All of this makes sense in the current market environment. Energy stocks are benefitting (with no immediate end in sight) from the tailwind of rising oil and gas prices. Financial stocks — from banks to insurance — are benefiting from higher yields as the Federal Reserve raises rates. (The flattening yield curve is a headwind but a topic for another day.)

Meanwhile, the types of stocks that benefited most from more than a decade of ultra-low interest rates — think tech, disruption, IPOs, SPACs — are getting pummeled this year.

Many of these companies aren’t profitable and are not capable of covering their interest payments at higher rates. Many of them will fail if the Fed does what it plans. Clearing out malinvestments and liquidating zombie companies — while painful — ultimately makes for a healthier economy. That’s the business cycle.

Beware of traditional ‘growth vs. value’
Both energy and financials are broadly considered “value” sectors, as that term is traditionally defined. And those previously high-flying tech stocks would mostly be classified as “growth” stocks.

Value and growth are both factors that investors screen for to see what’s been working recently with the hope that it keeps on working. (Other factors investors look at are profitability, leverage, momentum, volatility … the list goes on.)

As is often the case with finance, definitions aren’t standard.
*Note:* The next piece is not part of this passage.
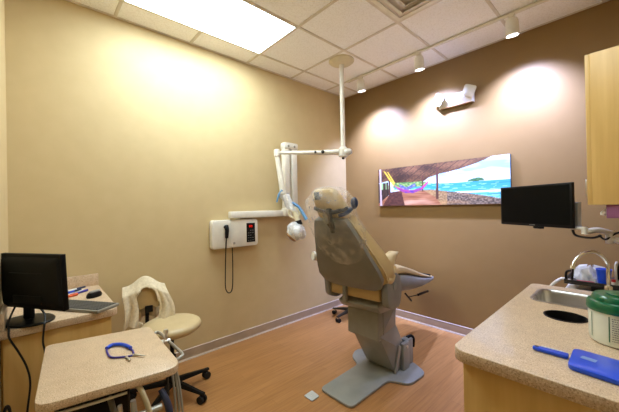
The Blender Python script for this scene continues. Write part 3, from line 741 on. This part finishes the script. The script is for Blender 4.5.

The stocks that get stuffed into an ETF with value in the name may or may not actually be considered value at any given moment.

Here’s an example.

The Vanguard Russell 1000 Value ETF (VONV) is up 9% over the last year while the iShares Russell 2000 Value ETF (IWN) is down 0.5%. The difference is partly explained by the universe of stocks the two ETFs are tracking. The Russell 1000 contains large cap stocks (generally $5 billion or more in market capitalization), while the Russell 2000 is composed of small caps.

Charles Schwab chief investment strategist Liz Ann Sonders breaks down a classic example. Two decades ago in 2002, the Nasdaq 100 would crater over 80% from its tech bubble high, and many investors were looking to scoop up bargains.

“For investors who were on the hunt for deep value, the clear play from a factor perspective was the beaten-up Tech stocks. Many of the hardest-hit names were indeed trading at deeply undervalued prices, but were still ‘housed’ in the Growth indexes,” she writes.

Sonders finds that screening for individual stocks in the current market environment is producing better results than piling into funds based on broad factor metrics.

“The moves underneath the stock market’s surface have been nothing short of treacherous over the past year. Rampant and massive shifts in sector leadership on a monthly, weekly, and even daily basis have made sector positioning over the short term an uncomfortable exercise,” she writes, adding, “Navigating the landscape from a factor-based approach has yielded less choppiness and more consistency, even in sectors that may not be considered growth- or value-oriented.”

But even if you’re a passive investor (which is fine — stock picking isn’t for everyone), it pays to read the prospectus. Performance across seemingly similar ETFs can vary considerably. And if you don’t like reading prospectuses, that’s what investment advisers are for.